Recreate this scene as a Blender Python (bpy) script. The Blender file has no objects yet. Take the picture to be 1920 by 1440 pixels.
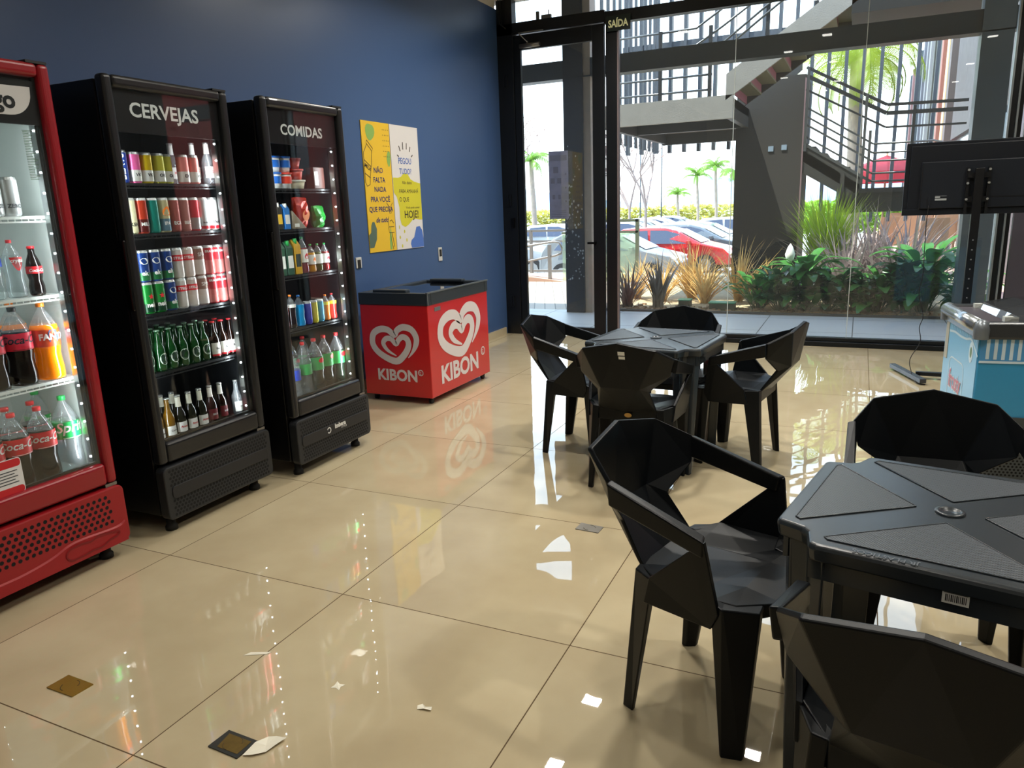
import bpy, bmesh, math, random
from mathutils import Vector, Matrix
R = random.Random(7)
PI = math.pi
SC = bpy.context.scene
COL = SC.collection
# ------------------------------------------------------------------ camera
cam_d = bpy.data.cameras.new('camera')
cam = bpy.data.objects.new('camera', cam_d); COL.objects.link(cam); SC.camera = cam
F_PX, PITCH, ROLL, YAW, CAM_H = 1385.33, -0.23419, -0.035832, -0.439188, 1.5
cam_d.sensor_width = 36.0; cam_d.lens = 36.0 * F_PX / 1920.0
cam_d.clip_start = 0.05; cam_d.clip_end = 600
_f = Vector((math.sin(YAW)*math.cos(PITCH), math.cos(YAW)*math.cos(PITCH), math.sin(PITCH)))
_r = Vector((math.cos(YAW), -math.sin(YAW), 0)); _u = _r.cross(_f)
_c, _s = math.cos(ROLL), math.sin(ROLL)
_r2 = _c*_r + _s*_u; _u2 = -_s*_r + _c*_u
M = Matrix((_r2, _u2, -_f)).transposed().to_4x4(); M.translation = Vector((0, 0, CAM_H))
cam.matrix_world = M
# ------------------------------------------------------------------ world, sun, exposure
SC.view_settings.view_transform = 'Standard'; SC.view_settings.look = 'None'
SC.view_settings.exposure = 0.68; SC.view_settings.gamma = 1.0
SC.view_settings.use_curve_mapping = False
SC.cycles.transparent_max_bounces = 24; SC.cycles.max_bounces = 10
SC.cycles.sample_clamp_indirect = 6.0
W = bpy.data.worlds.new('world'); SC.world = W; W.use_nodes = True
nt = W.node_tree; nt.nodes.clear()
wo = nt.nodes.new('ShaderNodeOutputWorld'); bg = nt.nodes.new('ShaderNodeBackground')
geo = nt.nodes.new('ShaderNodeTexCoord'); sep = nt.nodes.new('ShaderNodeSeparateXYZ')
rmp = nt.nodes.new('ShaderNodeValToRGB')
nt.links.new(geo.outputs['Generated'], sep.inputs[0]); nt.links.new(sep.outputs['Z'], rmp.inputs[0])
e = rmp.color_ramp.elements
e[0].position = 0.0; e[0].color = (0.93, 0.97, 1.0, 1)
e[1].position = 0.75; e[1].color = (0.36, 0.52, 0.80, 1)
_m = rmp.color_ramp.elements.new(0.22); _m.color = (0.72, 0.86, 1.0, 1)
bg.inputs['Strength'].default_value = 3.4
nt.links.new(rmp.outputs[0], bg.inputs[0]); nt.links.new(bg.outputs[0], wo.inputs[0])
SUN_DIR = Vector((0.34, 0.20, -1.0)).normalized()      # the way the sunlight travels
sl = bpy.data.lights.new('sun', 'SUN'); sl.energy = 9.0; sl.angle = 0.009; sl.color = (1, 0.93, 0.82)
so = bpy.data.objects.new('sun', sl); COL.objects.link(so)
so.rotation_euler = SUN_DIR.to_track_quat('-Z', 'Y').to_euler(); so.location = (3, -3, 12)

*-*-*

__AIM OF THE EXERCISE__. Every line of the data above should be quoted exactly. Omit the pictures.

__THE ANSWER__.
Recreate this scene as a Blender Python (bpy) script. The Blender file has no objects yet. Take the picture to be 1920 by 1440 pixels.
import bpy, bmesh, math, random
from mathutils import Vector, Matrix
R = random.Random(7)
PI = math.pi
SC = bpy.context.scene
COL = SC.collection
# ------------------------------------------------------------------ camera
cam_d = bpy.data.cameras.new('camera')
cam = bpy.data.objects.new('camera', cam_d); COL.objects.link(cam); SC.camera = cam
F_PX, PITCH, ROLL, YAW, CAM_H = 1385.33, -0.23419, -0.035832, -0.439188, 1.5
cam_d.sensor_width = 36.0; cam_d.lens = 36.0 * F_PX / 1920.0
cam_d.clip_start = 0.05; cam_d.clip_end = 600
_f = Vector((math.sin(YAW)*math.cos(PITCH), math.cos(YAW)*math.cos(PITCH), math.sin(PITCH)))
_r = Vector((math.cos(YAW), -math.sin(YAW), 0)); _u = _r.cross(_f)
_c, _s = math.cos(ROLL), math.sin(ROLL)
_r2 = _c*_r + _s*_u; _u2 = -_s*_r + _c*_u
M = Matrix((_r2, _u2, -_f)).transposed().to_4x4(); M.translation = Vector((0, 0, CAM_H))
cam.matrix_world = M
# ------------------------------------------------------------------ world, sun, exposure
SC.view_settings.view_transform = 'Standard'; SC.view_settings.look = 'None'
SC.view_settings.exposure = 0.68; SC.view_settings.gamma = 1.0
SC.view_settings.use_curve_mapping = False
SC.cycles.transparent_max_bounces = 24; SC.cycles.max_bounces = 10
SC.cycles.sample_clamp_indirect = 6.0
W = bpy.data.worlds.new('world'); SC.world = W; W.use_nodes = True
nt = W.node_tree; nt.nodes.clear()
wo = nt.nodes.new('ShaderNodeOutputWorld'); bg = nt.nodes.new('ShaderNodeBackground')
geo = nt.nodes.new('ShaderNodeTexCoord'); sep = nt.nodes.new('ShaderNodeSeparateXYZ')
rmp = nt.nodes.new('ShaderNodeValToRGB')
nt.links.new(geo.outputs['Generated'], sep.inputs[0]); nt.links.new(sep.outputs['Z'], rmp.inputs[0])
e = rmp.color_ramp.elements
e[0].position = 0.0; e[0].color = (0.93, 0.97, 1.0, 1)
e[1].position = 0.75; e[1].color = (0.36, 0.52, 0.80, 1)
_m = rmp.color_ramp.elements.new(0.22); _m.color = (0.72, 0.86, 1.0, 1)
bg.inputs['Strength'].default_value = 3.4
nt.links.new(rmp.outputs[0], bg.inputs[0]); nt.links.new(bg.outputs[0], wo.inputs[0])
SUN_DIR = Vector((0.34, 0.20, -1.0)).normalized()      # the way the sunlight travels
sl = bpy.data.lights.new('sun', 'SUN'); sl.energy = 9.0; sl.angle = 0.009; sl.color = (1, 0.93, 0.82)
so = bpy.data.objects.new('sun', sl); COL.objects.link(so)
so.rotation_euler = SUN_DIR.to_track_quat('-Z', 'Y').to_euler(); so.location = (3, -3, 12)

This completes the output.